Over the past century, the urban growth has taken the form of sprawl. A comprehensive review of the urban sprawl is beyond the scope of this paper, but the main conclusion that may be drawn from previous reviews is that this is a broad, multidisciplinary and multidimensional topic that has been looked at from many different points of view and defined in several ways. There is, however, no agreed universal definition of the city sprawl. Also, there is more than one way to measure different urban forms such as the sprawling city. For example, many ways have been used to measure the sprawl such as car density, residential sprawl, or housing sprawl, which may be confusing for those interested in urban form. In many past papers, there have been debates surrounding those issues among urban planners and geographers, because of the different ways to study the sprawl in this urban subfield. ArcGIS, network analyses and static have been used to understand the sprawl as an urban form in past and present studies. Moreover, other techniques could be used to help planners measure the sprawl such as the four-dimension method and other new methods to better understand this phenomenon. These methods include GIs and remote sensing, which are cost effective and technologically sound. That is why they are increasingly being used for the analysis of the urban sprawl. However, the measurement and modelling of the urban sprawl using satellite images with remote sensing data have not been well studied till data in developing countries.
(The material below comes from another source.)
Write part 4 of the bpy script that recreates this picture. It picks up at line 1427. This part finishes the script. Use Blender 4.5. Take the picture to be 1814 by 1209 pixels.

Also many ways or methods suggested by researchers, such as developing urban and suburban areas in a more compact manner, may have positive effects and help reduce the negative impact of the sprawl (Banai and DePriest 2014). Also, the smart growth and greenbelt approaches that have been applied in the US and the UK are other good strategies that could be applied in other countries to preserve farmland and open space, decrease auto dependence and relieve the economic burden on local governments. However, many negative effects related to the urban sprawl still remain such as low accessibility, congestion and health and environmental issues. Other critical issues in regard to the urban sprawl, especially for women, relate to the physical cost such as the male-dominated use of the automobile which causes women less accessibility.